Similar to this, if many users are managing the same accounts and using the same login information, you should often update your passwords, implement two-factor authentication, and regularly remove users who have left the company.

  • Overinvestment in Tools

Without enough research, teams risk wasting money on either expensive tools they don’t need or several tools that each do a very specific job. Since many platforms come with built-in eCommerce capabilities, many businesses might cut their spending on digital commerce by more carefully incorporating their digital commerce strategy within their content management systems (CMS).
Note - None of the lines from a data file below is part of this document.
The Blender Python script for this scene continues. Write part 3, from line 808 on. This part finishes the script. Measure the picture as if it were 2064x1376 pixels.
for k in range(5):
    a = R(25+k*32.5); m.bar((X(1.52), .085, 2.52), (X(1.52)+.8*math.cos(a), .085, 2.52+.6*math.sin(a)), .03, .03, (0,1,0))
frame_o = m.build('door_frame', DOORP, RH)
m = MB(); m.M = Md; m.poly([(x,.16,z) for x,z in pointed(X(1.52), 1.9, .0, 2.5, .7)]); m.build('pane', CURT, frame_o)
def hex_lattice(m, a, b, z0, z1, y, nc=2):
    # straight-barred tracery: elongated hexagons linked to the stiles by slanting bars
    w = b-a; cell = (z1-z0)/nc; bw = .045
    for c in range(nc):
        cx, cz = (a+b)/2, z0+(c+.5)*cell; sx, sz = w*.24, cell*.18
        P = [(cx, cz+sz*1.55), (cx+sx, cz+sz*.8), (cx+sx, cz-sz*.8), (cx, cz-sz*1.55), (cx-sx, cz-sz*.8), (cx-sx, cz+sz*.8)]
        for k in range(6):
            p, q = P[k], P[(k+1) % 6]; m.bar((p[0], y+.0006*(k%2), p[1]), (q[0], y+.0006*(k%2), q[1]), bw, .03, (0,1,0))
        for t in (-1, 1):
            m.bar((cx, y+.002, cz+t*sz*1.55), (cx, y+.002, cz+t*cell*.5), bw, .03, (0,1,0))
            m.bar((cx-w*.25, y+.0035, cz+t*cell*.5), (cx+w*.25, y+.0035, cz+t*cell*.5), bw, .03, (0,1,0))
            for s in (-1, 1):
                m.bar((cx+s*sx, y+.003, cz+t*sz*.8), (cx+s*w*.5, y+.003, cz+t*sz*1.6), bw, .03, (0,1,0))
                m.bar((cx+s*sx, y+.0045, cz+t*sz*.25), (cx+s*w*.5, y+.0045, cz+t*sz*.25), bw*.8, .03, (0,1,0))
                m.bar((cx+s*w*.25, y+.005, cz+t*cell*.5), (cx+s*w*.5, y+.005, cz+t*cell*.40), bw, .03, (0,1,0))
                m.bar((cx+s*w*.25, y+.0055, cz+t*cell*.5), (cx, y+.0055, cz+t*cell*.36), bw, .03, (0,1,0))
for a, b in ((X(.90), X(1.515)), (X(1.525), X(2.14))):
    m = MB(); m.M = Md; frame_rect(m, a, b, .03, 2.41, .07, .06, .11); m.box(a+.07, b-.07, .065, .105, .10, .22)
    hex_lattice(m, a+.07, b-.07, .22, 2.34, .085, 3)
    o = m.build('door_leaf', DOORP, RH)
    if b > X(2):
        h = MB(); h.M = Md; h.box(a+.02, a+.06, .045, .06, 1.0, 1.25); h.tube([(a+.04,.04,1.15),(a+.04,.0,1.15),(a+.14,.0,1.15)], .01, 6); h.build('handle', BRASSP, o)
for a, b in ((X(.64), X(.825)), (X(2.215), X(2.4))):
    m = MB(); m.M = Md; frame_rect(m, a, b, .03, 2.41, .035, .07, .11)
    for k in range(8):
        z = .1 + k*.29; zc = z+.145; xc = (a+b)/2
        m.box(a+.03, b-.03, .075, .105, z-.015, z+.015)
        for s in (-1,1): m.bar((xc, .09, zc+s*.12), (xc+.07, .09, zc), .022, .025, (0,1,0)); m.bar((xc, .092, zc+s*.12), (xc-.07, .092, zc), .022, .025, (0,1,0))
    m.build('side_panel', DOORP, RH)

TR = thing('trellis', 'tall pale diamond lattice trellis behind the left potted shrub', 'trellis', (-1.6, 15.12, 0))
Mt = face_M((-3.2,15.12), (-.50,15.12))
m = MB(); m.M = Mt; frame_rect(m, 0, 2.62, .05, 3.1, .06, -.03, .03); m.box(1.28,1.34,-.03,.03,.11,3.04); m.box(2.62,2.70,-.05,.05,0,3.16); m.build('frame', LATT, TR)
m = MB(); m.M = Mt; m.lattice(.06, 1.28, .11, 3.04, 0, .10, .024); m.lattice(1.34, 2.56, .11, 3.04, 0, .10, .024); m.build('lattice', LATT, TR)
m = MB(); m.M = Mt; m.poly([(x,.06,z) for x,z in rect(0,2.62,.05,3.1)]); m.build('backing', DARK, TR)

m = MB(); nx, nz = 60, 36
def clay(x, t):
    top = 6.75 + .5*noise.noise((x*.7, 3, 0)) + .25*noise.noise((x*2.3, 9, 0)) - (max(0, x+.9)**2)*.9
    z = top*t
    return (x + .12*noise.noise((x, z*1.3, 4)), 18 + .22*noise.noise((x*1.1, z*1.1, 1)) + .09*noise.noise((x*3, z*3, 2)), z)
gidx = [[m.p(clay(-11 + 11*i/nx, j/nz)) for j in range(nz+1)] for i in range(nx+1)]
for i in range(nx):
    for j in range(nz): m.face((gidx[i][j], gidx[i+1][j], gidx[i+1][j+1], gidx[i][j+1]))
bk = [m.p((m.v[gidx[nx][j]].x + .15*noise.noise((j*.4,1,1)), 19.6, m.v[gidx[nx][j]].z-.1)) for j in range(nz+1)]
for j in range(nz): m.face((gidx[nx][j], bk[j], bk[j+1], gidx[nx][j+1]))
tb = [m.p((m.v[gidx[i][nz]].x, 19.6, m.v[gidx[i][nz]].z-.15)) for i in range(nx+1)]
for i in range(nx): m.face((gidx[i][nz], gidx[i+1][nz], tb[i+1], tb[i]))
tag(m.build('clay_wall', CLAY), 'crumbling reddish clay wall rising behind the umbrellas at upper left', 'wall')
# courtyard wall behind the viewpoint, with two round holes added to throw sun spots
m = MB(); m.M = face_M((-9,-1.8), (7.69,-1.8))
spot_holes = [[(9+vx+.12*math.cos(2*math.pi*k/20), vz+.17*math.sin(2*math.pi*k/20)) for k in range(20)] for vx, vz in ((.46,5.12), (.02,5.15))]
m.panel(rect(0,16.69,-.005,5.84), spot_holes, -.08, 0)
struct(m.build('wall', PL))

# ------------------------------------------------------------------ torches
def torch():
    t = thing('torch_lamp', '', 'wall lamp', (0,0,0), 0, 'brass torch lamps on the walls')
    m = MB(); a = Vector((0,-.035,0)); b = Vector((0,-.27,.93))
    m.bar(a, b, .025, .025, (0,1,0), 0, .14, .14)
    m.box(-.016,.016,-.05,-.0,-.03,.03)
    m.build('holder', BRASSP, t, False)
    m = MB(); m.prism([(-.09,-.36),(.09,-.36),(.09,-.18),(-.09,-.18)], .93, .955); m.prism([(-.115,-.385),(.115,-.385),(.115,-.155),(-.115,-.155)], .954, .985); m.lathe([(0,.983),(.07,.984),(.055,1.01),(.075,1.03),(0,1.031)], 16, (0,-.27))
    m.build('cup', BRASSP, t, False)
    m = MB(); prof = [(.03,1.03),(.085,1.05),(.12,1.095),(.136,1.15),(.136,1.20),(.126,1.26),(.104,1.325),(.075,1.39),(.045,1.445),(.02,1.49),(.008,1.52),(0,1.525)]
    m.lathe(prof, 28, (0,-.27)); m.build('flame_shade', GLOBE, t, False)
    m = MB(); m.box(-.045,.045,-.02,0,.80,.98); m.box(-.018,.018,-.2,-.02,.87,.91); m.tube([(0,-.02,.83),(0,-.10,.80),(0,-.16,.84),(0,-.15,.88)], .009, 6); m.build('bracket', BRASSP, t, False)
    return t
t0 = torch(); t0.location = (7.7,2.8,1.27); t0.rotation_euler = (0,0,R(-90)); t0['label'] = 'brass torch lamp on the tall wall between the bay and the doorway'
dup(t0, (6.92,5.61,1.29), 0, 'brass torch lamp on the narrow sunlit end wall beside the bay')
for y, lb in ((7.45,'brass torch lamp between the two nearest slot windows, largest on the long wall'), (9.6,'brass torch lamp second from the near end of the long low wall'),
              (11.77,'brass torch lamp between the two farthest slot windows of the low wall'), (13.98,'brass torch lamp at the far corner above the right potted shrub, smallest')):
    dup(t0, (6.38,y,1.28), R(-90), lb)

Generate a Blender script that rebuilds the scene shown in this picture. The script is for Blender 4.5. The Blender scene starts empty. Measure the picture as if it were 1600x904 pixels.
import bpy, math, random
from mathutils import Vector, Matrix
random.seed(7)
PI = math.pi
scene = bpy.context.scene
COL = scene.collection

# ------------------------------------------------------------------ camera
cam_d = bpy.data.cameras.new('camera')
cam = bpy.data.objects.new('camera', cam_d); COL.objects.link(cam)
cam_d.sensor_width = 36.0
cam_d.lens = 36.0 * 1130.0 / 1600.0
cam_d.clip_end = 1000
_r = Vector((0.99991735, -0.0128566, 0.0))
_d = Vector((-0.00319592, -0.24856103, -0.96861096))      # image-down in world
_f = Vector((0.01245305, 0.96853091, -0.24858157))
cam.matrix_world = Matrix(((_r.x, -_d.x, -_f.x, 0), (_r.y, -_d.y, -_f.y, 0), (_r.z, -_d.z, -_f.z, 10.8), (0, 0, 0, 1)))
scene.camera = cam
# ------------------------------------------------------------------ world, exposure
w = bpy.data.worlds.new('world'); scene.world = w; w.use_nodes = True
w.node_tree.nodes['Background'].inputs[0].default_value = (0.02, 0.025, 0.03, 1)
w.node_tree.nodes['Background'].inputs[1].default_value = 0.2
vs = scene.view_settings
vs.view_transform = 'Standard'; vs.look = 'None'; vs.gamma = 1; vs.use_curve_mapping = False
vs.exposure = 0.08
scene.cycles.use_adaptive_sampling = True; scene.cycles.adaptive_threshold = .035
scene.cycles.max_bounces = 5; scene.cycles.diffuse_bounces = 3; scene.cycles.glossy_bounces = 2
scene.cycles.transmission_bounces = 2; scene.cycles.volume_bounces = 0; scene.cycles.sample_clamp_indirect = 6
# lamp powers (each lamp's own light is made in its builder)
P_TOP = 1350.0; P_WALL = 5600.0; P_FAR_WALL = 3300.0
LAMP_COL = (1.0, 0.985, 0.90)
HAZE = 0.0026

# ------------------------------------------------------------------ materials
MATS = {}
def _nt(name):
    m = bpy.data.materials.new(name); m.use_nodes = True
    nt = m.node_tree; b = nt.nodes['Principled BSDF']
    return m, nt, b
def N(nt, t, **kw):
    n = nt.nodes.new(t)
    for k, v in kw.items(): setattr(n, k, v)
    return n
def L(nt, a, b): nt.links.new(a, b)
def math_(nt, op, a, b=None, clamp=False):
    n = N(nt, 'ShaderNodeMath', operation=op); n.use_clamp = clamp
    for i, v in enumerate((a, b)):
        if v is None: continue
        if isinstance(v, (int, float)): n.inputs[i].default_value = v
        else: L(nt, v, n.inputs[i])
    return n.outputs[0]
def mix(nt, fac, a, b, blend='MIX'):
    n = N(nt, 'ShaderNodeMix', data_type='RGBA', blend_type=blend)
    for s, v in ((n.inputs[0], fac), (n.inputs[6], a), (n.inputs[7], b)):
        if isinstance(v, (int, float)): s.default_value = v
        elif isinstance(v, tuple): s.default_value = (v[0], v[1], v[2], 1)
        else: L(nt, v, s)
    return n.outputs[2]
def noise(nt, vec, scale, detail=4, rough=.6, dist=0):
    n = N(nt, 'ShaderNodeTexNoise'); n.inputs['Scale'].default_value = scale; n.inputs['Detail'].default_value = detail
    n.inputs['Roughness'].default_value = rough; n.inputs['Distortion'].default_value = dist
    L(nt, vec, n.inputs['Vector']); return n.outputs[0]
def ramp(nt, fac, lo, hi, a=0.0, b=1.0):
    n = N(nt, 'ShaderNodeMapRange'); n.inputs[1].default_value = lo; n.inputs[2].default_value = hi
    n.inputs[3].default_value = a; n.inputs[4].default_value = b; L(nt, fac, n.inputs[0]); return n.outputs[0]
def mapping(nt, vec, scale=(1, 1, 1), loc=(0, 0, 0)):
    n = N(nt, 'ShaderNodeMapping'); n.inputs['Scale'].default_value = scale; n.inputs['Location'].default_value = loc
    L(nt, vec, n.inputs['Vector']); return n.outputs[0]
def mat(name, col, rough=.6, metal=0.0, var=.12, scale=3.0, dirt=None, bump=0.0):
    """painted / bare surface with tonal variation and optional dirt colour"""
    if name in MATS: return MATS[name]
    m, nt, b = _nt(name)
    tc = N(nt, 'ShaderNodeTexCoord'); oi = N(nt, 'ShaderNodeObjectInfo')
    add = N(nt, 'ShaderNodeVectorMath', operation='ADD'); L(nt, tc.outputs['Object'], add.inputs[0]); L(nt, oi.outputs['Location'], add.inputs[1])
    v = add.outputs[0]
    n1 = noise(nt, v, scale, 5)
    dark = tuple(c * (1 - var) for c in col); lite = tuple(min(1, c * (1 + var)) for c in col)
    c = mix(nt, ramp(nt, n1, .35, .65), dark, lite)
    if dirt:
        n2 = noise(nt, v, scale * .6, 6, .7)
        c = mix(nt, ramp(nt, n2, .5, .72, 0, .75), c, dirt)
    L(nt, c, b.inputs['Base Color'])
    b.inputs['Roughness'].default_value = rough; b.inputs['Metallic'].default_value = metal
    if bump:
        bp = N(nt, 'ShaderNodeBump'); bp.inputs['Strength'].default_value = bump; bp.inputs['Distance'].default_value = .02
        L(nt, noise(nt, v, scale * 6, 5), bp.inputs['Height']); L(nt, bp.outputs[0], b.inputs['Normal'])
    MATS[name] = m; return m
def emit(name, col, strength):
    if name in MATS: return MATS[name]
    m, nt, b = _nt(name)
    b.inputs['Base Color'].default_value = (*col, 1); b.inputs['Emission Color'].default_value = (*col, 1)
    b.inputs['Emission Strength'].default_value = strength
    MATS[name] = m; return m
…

The team may occasionally buy marketing products without fully understanding their capabilities and tech integrations. It is practically hard to determine if a tool is the best choice for achieving your goals without having a clear understanding of its value. Working with specialists in MarTech tools can help teams choose the solutions that are best suited for their objectives and existing knowledge while not overspending on the marketing technology they require.

Wrapping Up

Marketers who have a MarTech stack that is well optimized can deliver relevant experiences to the appropriate clients across all touchpoints, increasing engagement, conversion rates, and ultimately ROI. Because of how quickly marketing technology is developing, teams may find it challenging to manage complex, disconnected tech stacks. It takes optimizing the stack and simplifying it with specific marketing objectives to turn MarTech into business outcomes. Leaders in marketing must also think about developing teams to handle the management and use of these technological resources. It’s crucial that the tools or platforms you choose support the current stack and speak to each in a logical and connected way if you want to make sure that your MarTech stack produces a seamless customer journey, accomplishes your marketing goals, and enhances productivity.